In truth we have also heard stories of those who are wealthy dying in poverty of spirit despite having vast sums of financial wealth.  Wealth that has been hoarded over many years through careful and fruitful investment or as a result of instant fame.  Yet at the end of their lives they have lived in poverty and debt or else have neglected their family and friends.  The rich life has ended in reclusivity and neglect of themselves and their surroundings whilst other stories of those who have lived in neglect and poverty demonstrate an enormous heartrending understanding of friendship, love and wealth beyond understanding.  Most of the latter have taken impossible opportunities and discovered wealth through relationship and understanding.
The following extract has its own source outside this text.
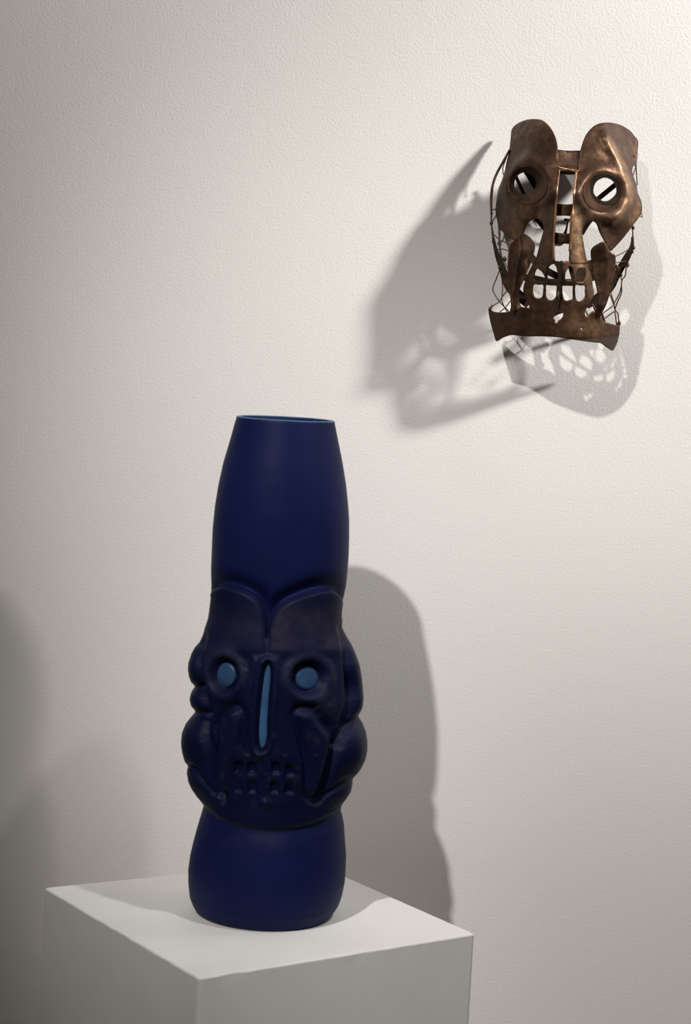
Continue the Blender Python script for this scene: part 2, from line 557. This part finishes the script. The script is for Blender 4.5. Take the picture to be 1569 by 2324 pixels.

This sort of flip flop reversal is seen in the Lazarus parable from Luke's gospel (!6.19-31).  For many of us this counter intuitivity is a step too far on our journey and we fail to grasp the opportunity that God calls us into as we so often fail to listen to God's call upon our lives.

All steps of faith are steps that are taken in risk.  Myself and the family took a step of faith that brought us to Australia.  A step that had pointers of encouragement along the way, low hanging fruit that were gratefully received at the time.  Currently whether we are part of a worshipping community or not have that same opportunity in taking a similar step in faith.  Often our problem is that we lack commitment to our stated objectives and revert back into an attitude of containment and a scrabbling for the minimum to keep us sane.  God's love is genuinely free and overflows into our hearts and minds assisting us in our daily lives by provoking us into a greater and greater generosity to those around us.  Yet, so often our pragmatism bites deep so that when the opportunity presents to give back in service and finance we draw up the drawbridge and hedge our battlements with arguments as to why we cannot step outside our comfortable living.
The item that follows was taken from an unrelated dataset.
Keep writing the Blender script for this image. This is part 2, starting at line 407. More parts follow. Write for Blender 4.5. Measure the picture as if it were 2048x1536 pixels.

Our community is now at such a point.  The past has shown us the generosity of God's love by our overflowing into the community around us.  Just as Native cultures around the world demonstrate to us that it is the community not the nuclear self or family that ensures the survival of the culture so as a God centred community we need to acknowledge for ourselves that it is out of our abundant generosity that we survive.  It is our commitment to our community that will enable us to grow together, to build rather than to shrink, to think beyond rather than to the present and above all to listen and respond to God's call upon our lives as we move into the future.